Dangerous Encounters Of The First Kind, Director’s Cut (Tsui Hark, Hong Kong, 1980)

Last Updated on January 23, 2021 by rob

Just for fun three bespectacled geeks set off a small bomb in a crowded cinema. Rumbled by a psychotic female teen named Pearl (Chen Chi Lin) the lads find themselves blackmailed into helping the girl pull off a series of audacious robberies while Pearl’s estranged father (Lieh Lo) turns out to be the detective investigating the bombing. When the boys inadvertently make off with a box containing high value cheques from an American they soon have Lo’s cop, the local Triads and a trio of fantastically ruthless Vietnam vets on their trail and things get very bloody indeed.

Marvellously gritty, sweaty, scummy, no-holds-barred crime melodrama which ran into all sorts of local censorship difficulties at the time and was drastically re-edited in order to tone down its scenes of rebellious youth. Opening with a mouse having a pin stuck through its head (later on a cat is all too convincingly flung off a roof to end up impaled on the spikes of an iron fence) Hark’s debut as director has a compulsive intensity that stems from its gonzo unpredictability. For the first two-thirds it’s simply impossible to tell where this story is going. Is it about three nice kids looking for thrills who get more than they bargained for when a seeming sociopath enters their world and begins to take it over? Well up to a point, yes, but it’s also a portrait of disaffected youth whose behaviour, it is implied, has been caused, at least in part, by the emotionally distant – and sometimes very violent actions – of their parents.

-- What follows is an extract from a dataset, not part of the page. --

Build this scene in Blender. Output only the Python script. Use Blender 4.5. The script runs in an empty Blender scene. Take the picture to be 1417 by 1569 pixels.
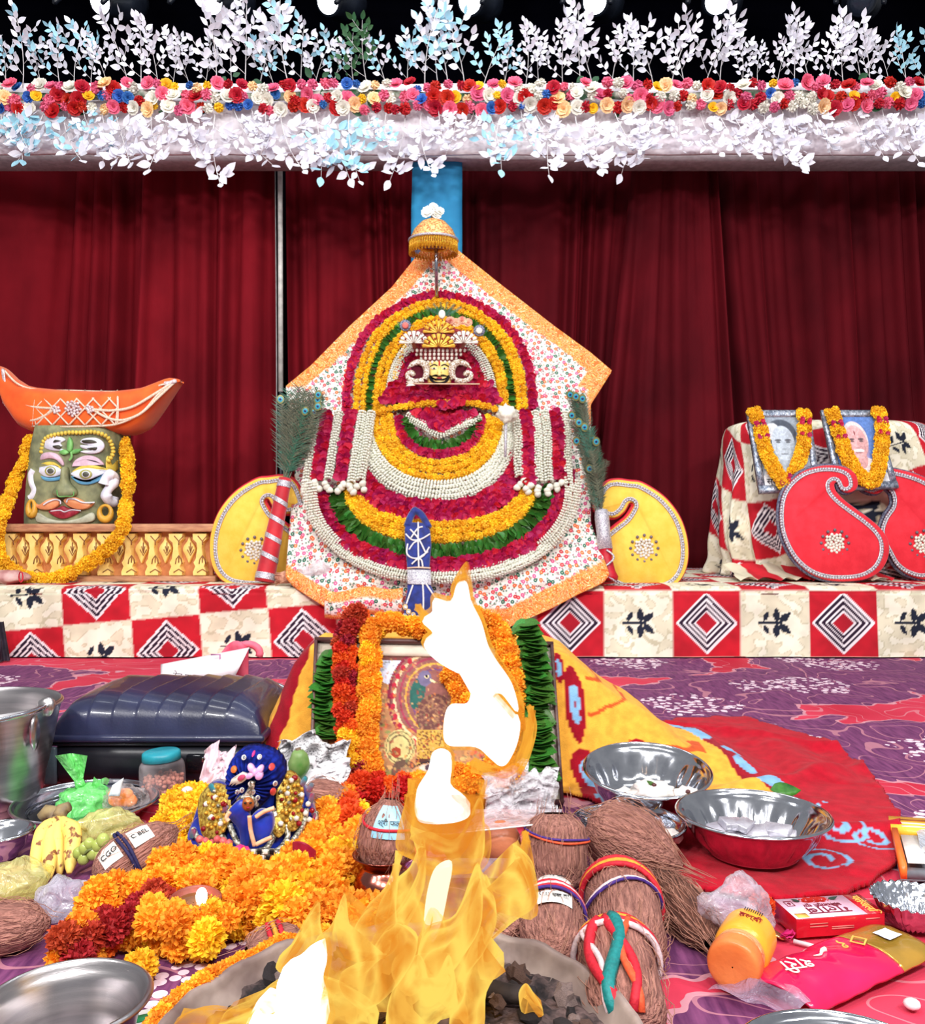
import bpy, bmesh, math, random
import numpy as np
from mathutils import Vector, Matrix, noise as mnoise

S = bpy.context.scene
COL = S.collection
rnd = random.Random(7)
PI = math.pi
F, CX, CY, H = 1390.0, 708.5, 784.5, 0.65      # focal length (px), image centre, eye height (m)

# ------------------------------------------------------------------ camera, world, lights, exposure
cam_d = bpy.data.cameras.new('camera')
cam = bpy.data.objects.new('camera', cam_d)
COL.objects.link(cam)
cam.location = (0, 0, H)
cam.rotation_euler = (PI / 2, 0, 0)
cam_d.sensor_fit = 'HORIZONTAL'
cam_d.sensor_width = 36
cam_d.lens = F / 1417 * 36
cam_d.clip_start = 0.02
S.camera = cam

W_ = bpy.data.worlds.new('hall')
S.world = W_
W_.use_nodes = True
W_.node_tree.nodes['Background'].inputs[0].default_value = (0.93, 0.95, 1.0, 1)
W_.node_tree.nodes['Background'].inputs[1].default_value = 0.30


def area(name, loc, target, size, power, col=(1, 1, 1)):
    d = bpy.data.lights.new(name, 'AREA')
    d.shape = 'RECTANGLE'
    d.size, d.size_y = size
    d.energy = power
    d.color = col
    o = bpy.data.objects.new(name, d)
    COL.objects.link(o)
    o.location = loc
    o.rotation_euler = (Vector(target) - Vector(loc)).to_track_quat('-Z', 'Y').to_euler()
    return o


for x_, y_, z_, p_ in ((-2.6, -0.4, 3.6, 75), (-1.3, -1.2, 3.2, 75), (0.0, -1.6, 3.0, 75), (1.3, -1.2, 3.2, 75), (2.6, -0.4, 3.6, 75)):
    area('hall_lamp', (x_, y_, z_), (x_ * 0.3, 4.0, 1.0), (0.55, 0.3), p_, (1, 0.985, 0.97))
area('hall_lamp_high', (-0.9, 1.2, 4.3), (-0.3, 2.4, 0.0), (0.7, 0.4), 22, (1, 0.99, 0.97))
area('hall_lamp_high', (1.1, 1.2, 4.3), (0.4, 2.4, 0.0), (0.7, 0.4), 22, (1, 0.99, 0.97))
area('stage_lamp_row', (0.0, 3.4, 4.4), (0.0, 5.2, 1.8), (4.5, 0.4), 60, (0.92, 0.97, 1))

VS = S.view_settings
S.display_settings.display_device = 'sRGB'
VS.view_transform = 'Standard'
VS.look = 'None'
VS.gamma = 1
VS.use_curve_mapping = False
VS.exposure = 0.15


# ------------------------------------------------------------------ pixel -> world
def P(px, py, Y):
    return Vector(((px - CX) / F * Y, Y, H - (py - CY) / F * Y))


def G(px, py, z=0.0):
    return P(px, py, (H - z) * F / (py - CY))


def lin(c):
    out = []
    for k in c[:3]:
        k = k / 255.0
        out.append(k / 12.92 if k <= 0.04045 else ((k + 0.055) / 1.055) ** 2.4)
    return tuple(out)


def nz(x, y=0.0, z=0.0):
    return mnoise.noise(Vector((x, y, z)))


# ------------------------------------------------------------------ materials
MATS = {}


def ramp(nt, fac, stops, interp='LINEAR'):
    n = nt.nodes.new('ShaderNodeValToRGB')
    n.color_ramp.interpolation = interp
    els = n.color_ramp.elements
    while len(els) < len(stops):
        els.new(0.5)
    for e, (p, c) in zip(els, stops):
        e.position = p
        e.color = (*c[:3], 1) if len(c) >= 3 else (c[0],) * 3 + (1,)
    nt.links.new(fac, n.inputs[0])
    return n.outputs[0]


def mth(nt, op, a, b=None, c=None):
    n = nt.nodes.new('ShaderNodeMath')
    n.operation = op
    for i, x in enumerate((a, b, c)):
        if x is None:
            continue
        if isinstance(x, (int, float)):
            n.inputs[i].default_value = x
        else:
            nt.links.new(x, n.inputs[i])
    return n.outputs[0]


def mixc(nt, fac, a, b, mode='MIX'):
    n = nt.nodes.new('ShaderNodeMix')
    n.data_type = 'RGBA'
    n.blend_type = mode
    for i, x in ((0, fac), (6, a), (7, b)):
        if isinstance(x, (int, float)):
            n.inputs[i].default_value = x
        elif isinstance(x, tuple):
            n.inputs[i].default_value = (*x[:3], 1)
        else:
            nt.links.new(x, n.inputs[i])
    return n.outputs[2]


def tex_noise(nt, vec, scale, detail=3, dist=0.0):
    n = nt.nodes.new('ShaderNodeTexNoise')
    n.inputs['Scale'].default_value = scale
    n.inputs['Detail'].default_value = detail
    n.inputs['Distortion'].default_value = dist
    if vec is not None:
        nt.links.new(vec, n.inputs['Vector'])
    return n.outputs[0]


def tex_vor(nt, vec, scale, feature='F1'):
    n = nt.nodes.new('ShaderNodeTexVoronoi')
    n.feature = feature
    n.inputs['Scale'].default_value = scale
    if vec is not None:
        nt.links.new(vec, n.inputs['Vector'])
    return n


def newmat(name):
    m = bpy.data.materials.new(name)
    m.use_nodes = True
    nt = m.node_tree
    return m, nt, nt.nodes['Principled BSDF'], nt.nodes.new('ShaderNodeTexCoord').outputs['Object']


def mapping(nt, vec, scale):
    n = nt.nodes.new('ShaderNodeMapping')
    n.inputs['Scale'].default_value = scale
    nt.links.new(vec, n.inputs['Vector'])
    return n.outputs[0]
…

And its portrait of four teens pulled into a spiral of murder and madness is neither cynical nor mean-spirited. For example, the character of Pearl ends up as an unexpectedly sympathetic figure far removed from our initial impressions. If the bracing unpredictability of Dangerous Encounters slackens off in the final third that’s only because the compelling struggle for dominance between Pearl and the lads gives way to a more familiar generic climax in which the lads, along with Lo Lieh’s cop, must face off against the bad guys in a massive cemetery almost as big as the one at the end of Leone’s The Good, The Bad And The Ugly. That said, it’s still a really strong climax and it’s weird that the HK censors took such exception to the film’s alleged anti-social sentiments since its penultimate image – of one of the few survivors firing his weapon wildly around the cemetery after having gone completely mad – is about as potent a warning against getting mixed up with bombs and guns as you could wish for.

For movie buffs the film has other attractions too. In common with so much of HK genre cinema the music is comprised of either library tracks – in this case it’s a real pleasure to hear many of the best cues familiar from Romero’s Dawn of the Dead – or simply lifted from other movies. So we also get The Baseball Furies track from Hill’s The Warriors, a snatch of Goldsmith’s Star Trek: The Motion Picture score and I’m pretty sure there are some James Bond cues in there too. After a run of failures its director ultimately reinvented himself as a Hong Kong super-producer of crowd-pleasing Kung-fu action movies, often with a historical/fantasy bent, e.g; Once Upon A Time In China, A Chinese Ghost Story, Dragon Inn, etc.

That’s nice and all but hopefully this startling movie won’t be forgotten either. Incidentally, the censored version – which I gather rejigs the opening to make it look as though the lads run over a pedestrian rather than bomb a cinema(!) – apparently flopped in HK cinemas. The animal cruelty scenes likely still wouldn’t pass muster at the BBFC (even if the cat scene does cleverly foreshadow the fate of one of its principal characters) but it’s to be hoped that at some point maybe a distributor can pick up the rights and get the original version out there. It’s a movie that, seen as its director intended, packs an uncompromising punch.